Honors Theses

Date of Award

Spring 5-7-2026

Document Type

Undergraduate Thesis

Department

Intelligence and Security Studies

First Advisor

Leslie Guelcher

Second Advisor

Samuel Scurry

Third Advisor

Mandy King

Relational Format

Dissertation/Thesis

Abstract

This thesis examines the persistent underrepresentation of women in the United States Intelligence Community (IC), with particular focus on the gap between women’s share of the IC workforce and of senior leadership positions, referred to throughout as the “senior rank gap.” This gap has persisted despite more than two decades of formal commitments to workforce diversification following 9/11.

This thesis employs a mixed-methods analytical approach, combining publicly available quantitative demographic data, primarily from Office of the Director of National Intelligence Annual Demographic Reports, with qualitative evidence from interviews, organizational surveys, and scholarly literature.
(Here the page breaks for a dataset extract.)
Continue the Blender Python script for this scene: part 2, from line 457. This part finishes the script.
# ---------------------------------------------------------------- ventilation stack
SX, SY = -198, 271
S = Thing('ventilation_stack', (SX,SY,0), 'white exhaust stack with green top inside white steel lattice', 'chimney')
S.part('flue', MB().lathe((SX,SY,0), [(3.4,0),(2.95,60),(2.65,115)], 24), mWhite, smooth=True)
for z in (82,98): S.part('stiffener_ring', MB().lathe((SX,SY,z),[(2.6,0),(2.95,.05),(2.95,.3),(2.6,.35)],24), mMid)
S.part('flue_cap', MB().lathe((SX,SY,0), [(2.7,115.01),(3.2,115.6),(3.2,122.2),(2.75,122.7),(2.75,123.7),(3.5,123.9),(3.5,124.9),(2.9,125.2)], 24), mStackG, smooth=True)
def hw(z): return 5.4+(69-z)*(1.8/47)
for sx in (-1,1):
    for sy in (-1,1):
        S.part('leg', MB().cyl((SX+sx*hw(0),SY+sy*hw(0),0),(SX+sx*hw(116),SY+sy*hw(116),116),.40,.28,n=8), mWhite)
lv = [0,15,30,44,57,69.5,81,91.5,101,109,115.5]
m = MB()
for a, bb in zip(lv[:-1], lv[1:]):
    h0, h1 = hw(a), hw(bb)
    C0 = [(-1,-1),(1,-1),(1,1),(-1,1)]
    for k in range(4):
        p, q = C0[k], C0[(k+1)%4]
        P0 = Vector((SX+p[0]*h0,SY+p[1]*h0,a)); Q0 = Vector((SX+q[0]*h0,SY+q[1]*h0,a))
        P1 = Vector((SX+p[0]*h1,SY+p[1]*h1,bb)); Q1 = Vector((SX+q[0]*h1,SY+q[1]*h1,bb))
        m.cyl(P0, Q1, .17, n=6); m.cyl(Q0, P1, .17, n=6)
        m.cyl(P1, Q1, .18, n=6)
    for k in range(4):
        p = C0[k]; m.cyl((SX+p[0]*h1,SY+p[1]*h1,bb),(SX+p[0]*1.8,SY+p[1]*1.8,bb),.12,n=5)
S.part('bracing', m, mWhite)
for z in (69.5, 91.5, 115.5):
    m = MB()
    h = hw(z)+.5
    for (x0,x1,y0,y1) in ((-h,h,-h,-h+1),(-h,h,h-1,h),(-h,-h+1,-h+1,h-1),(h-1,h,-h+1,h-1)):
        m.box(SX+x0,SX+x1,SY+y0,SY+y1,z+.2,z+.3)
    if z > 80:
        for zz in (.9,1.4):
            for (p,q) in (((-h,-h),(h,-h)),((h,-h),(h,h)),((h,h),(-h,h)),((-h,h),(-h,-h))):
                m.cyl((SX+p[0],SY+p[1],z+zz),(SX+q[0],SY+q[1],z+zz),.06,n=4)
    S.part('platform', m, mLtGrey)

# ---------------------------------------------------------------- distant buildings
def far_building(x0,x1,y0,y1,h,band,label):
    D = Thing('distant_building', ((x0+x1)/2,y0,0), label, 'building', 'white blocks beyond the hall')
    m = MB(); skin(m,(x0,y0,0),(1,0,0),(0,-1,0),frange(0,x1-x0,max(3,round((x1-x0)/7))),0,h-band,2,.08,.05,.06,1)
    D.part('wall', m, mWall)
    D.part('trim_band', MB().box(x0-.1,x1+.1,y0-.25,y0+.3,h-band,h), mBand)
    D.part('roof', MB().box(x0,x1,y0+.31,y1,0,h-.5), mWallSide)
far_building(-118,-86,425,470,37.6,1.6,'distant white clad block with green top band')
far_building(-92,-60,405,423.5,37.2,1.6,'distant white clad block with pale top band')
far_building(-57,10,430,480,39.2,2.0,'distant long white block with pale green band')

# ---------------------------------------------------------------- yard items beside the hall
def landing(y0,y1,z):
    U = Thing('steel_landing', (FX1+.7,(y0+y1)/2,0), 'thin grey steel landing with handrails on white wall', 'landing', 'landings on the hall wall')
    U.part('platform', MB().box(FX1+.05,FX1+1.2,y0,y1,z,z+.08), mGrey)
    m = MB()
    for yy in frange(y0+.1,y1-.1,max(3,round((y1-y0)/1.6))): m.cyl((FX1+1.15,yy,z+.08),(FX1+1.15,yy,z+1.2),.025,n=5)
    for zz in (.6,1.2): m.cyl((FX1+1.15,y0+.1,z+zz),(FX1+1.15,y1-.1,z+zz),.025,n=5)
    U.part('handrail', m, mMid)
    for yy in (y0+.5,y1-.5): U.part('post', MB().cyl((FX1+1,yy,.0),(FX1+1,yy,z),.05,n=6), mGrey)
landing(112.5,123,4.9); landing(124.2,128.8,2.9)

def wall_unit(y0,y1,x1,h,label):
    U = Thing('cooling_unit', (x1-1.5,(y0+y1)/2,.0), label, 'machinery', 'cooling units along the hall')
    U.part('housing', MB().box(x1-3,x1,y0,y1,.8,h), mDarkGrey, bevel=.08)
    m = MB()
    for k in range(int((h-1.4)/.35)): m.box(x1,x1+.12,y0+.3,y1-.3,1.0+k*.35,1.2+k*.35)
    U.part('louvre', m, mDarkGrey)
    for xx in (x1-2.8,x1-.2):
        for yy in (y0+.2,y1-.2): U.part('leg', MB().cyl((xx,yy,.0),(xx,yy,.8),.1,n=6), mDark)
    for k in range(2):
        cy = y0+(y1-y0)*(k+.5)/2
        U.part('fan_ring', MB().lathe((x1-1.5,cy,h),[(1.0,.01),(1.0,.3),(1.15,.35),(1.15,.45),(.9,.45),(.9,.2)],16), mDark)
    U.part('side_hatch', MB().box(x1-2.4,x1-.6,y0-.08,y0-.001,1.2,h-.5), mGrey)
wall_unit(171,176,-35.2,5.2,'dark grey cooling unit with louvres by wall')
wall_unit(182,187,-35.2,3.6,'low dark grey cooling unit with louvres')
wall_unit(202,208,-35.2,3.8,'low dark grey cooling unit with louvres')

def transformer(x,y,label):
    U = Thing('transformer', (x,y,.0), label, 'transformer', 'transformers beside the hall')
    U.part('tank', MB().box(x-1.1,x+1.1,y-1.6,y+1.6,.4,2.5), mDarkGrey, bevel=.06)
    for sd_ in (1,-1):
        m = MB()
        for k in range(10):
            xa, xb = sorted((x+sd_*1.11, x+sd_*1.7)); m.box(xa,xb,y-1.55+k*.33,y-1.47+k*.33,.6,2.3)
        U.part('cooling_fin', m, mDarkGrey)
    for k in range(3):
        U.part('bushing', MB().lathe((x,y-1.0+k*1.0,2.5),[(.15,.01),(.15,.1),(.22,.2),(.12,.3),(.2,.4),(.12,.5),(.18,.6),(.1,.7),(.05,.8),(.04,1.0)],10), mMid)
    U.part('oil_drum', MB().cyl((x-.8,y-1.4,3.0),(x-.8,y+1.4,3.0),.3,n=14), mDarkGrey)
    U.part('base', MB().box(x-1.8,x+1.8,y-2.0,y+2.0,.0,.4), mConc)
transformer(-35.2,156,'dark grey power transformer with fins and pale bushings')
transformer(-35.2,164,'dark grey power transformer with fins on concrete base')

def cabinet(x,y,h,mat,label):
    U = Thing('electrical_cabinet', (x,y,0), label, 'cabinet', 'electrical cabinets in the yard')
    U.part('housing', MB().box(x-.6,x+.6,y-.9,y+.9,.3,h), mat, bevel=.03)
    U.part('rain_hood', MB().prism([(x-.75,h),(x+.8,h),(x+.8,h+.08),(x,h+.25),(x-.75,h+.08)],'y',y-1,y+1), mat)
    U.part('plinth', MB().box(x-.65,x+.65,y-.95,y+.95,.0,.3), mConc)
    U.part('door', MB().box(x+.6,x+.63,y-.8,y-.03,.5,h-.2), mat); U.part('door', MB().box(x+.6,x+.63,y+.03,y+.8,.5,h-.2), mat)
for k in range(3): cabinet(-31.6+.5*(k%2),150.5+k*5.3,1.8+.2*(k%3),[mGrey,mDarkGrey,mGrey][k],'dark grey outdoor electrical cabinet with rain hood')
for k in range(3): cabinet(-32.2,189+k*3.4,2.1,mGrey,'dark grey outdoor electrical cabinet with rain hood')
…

An Analysis of Competing Hypotheses (ACH) structures the evaluation of two proposed explanations for the senior rank gap: discriminatory hiring and promotion practices (H1) and disproportionate attrition among women in early-to-mid career stages (H2). The analysis finds that formal hiring and promotion processes are likely not the primary drivers of the senior rank gap because women are hired at rates proportional to or greater than their workforce share and promoted at comparable rates as male peers. The evidence most consistently supports that attrition, seemingly concentrated among women at points and stages critical for senior advancement, is the primary mechanism sustaining the senior rank gap. Informal gendered barriers, including work-life conflict, the “motherhood penalty,” mentorship gaps, and a gendered credibility deficit, appear to contribute to this attrition. Intersectional data from FY 2023 further reveals that the senior rank gap is most prominent for minority women, whose attrition and representation patterns are distinct from non-minority women.

This thesis concludes that the IC’s career pipeline is losing a significant amount of female talent before the cumulative effects of equitable hiring and promotion can reach the senior ranks. The senior rank gap is therefore more likely the product of structural and cultural conditions the IC has not yet adequately addressed than of discriminatory formal processes. Meaningful progress toward greater gender equity at the senior levels of the IC will require not only continued gains in nominal hiring figures, but reform of the informal infrastructure that makes advancing to senior leadership disproportionately difficult for women in the IC.